For democracy to work properly people must be able to play an active part and hold their elected representatives to account. But as well as real democracy we need policies for social and economic justice and protection of the planet.

Anonymous said...

and on ID Cards:

ID Cards
(Originally passed – Autumn 2003 Conference)


notes the proposals being developed to introduce an ID card with biometrics for the UK;
believes that the proposals are a waste of public resources;
believes that they will not be effective in tackling organised crime, people-smuggling or terrorism,
believes that proposals for such cards to be compulsory, with potential stop and inspect powers for the authorities, have worrying civil liberties
notes that the Welsh language has not been fully taken into account;
strongly proposes that the plans be abandoned forthwith;
will encourage peaceful non-cooperation on a group and individual basis to compulsory ID cards
Conference instructs GPEX to publicise the Party's views on this matter.

Anonymous said...


and finally "The Greens are also fanatical believers in ... the totally discredited EU."

Tha is just plain 1000% wrong!

The Green Party too wanted a refenedum on Lisbon, and are against the UK joining the single currency and generally are opposed to the European superstate

Standing Manifesto extracts: (Section EU422) The Green Party is opposed to EMU and the single currency. ...
(Section EU113)Europe must not become a super-state or global power bloc.

Budgie said...

Of course "The Greens are also fanatical believers in ... the totally discredited EU."

These are extracts from their 2009 Euro election manifesto, below. It is irrelevant whether they oppose the Euro - all UK parties that I know of do - but the Greens clearly support the UK's continued subjection by the EU. In contrast UKIP (and some other small parties) want us out completely. The electorate has been fooled for too long with the witterings that the Greens/Tories/Labour don't want the EU to be a superstate - it already is.

Greens: "The European Union will be part of our changing future."

Greens: " ... we believe cooperation builds peace, as it has done in Europe. Our geography means that we are part of Europe."

Greens: "However there are essential matters ... where we agree that EU action is appropriate."

Budgie said...

Anon 2:45pm:

The Greens' policies I have cited all require enormous top down political power to implement.
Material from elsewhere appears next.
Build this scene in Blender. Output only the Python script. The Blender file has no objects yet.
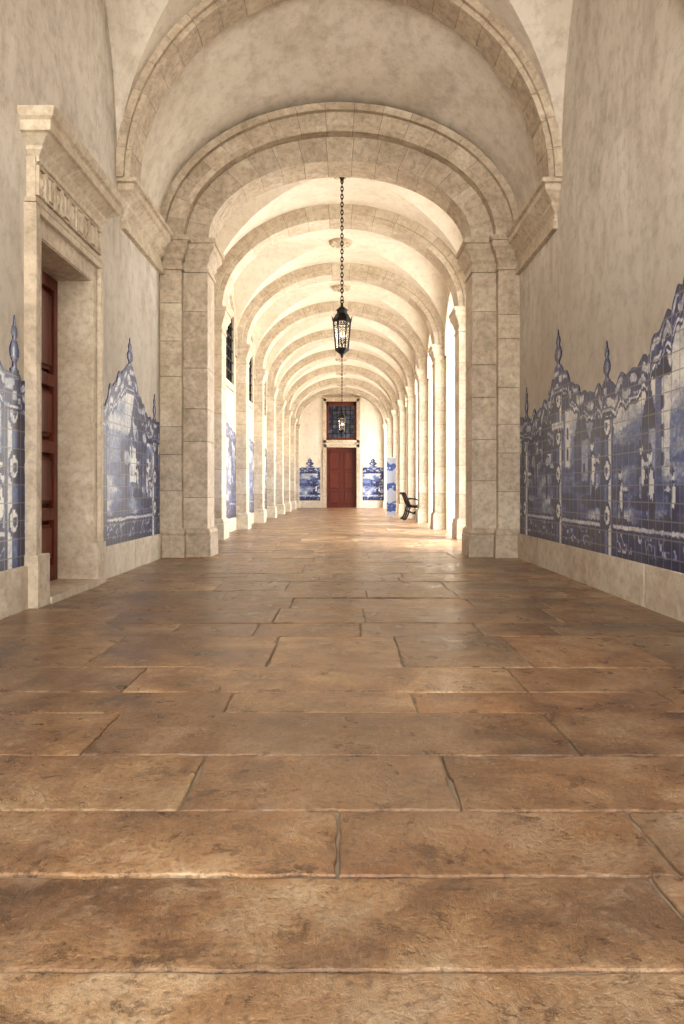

So Greens are not merely fascist/socialist, but hypocrites too, for decorating their manifesto with the word "decentralising" when their policies depend on the opposite.

As for AGW: when that Gadarene swine like delusion finally collapses so will the Greens - with any luck.

The Tories are opposed to ID cards too. And so am I. That is insufficient reason to vote Green.

Finally, an elected head of state can only be a political figure and therefore divisive. The Monarch in contrast can be appreciated by all, irrespective of political affiliations.

Apart from halting ID cards (what about all the databases?) most Green policies must be anathema to any libertarian or UKIP voter.

kenomeat said...

UKIP simply needs more publicity. Their message is the most attractive of all the parties if only it can get it across. The best hope is for Lord Pearson to use his powers of persuasion to enlist the support of some well-known peers (Tebbitt would be top of the list) to give the party more credibility.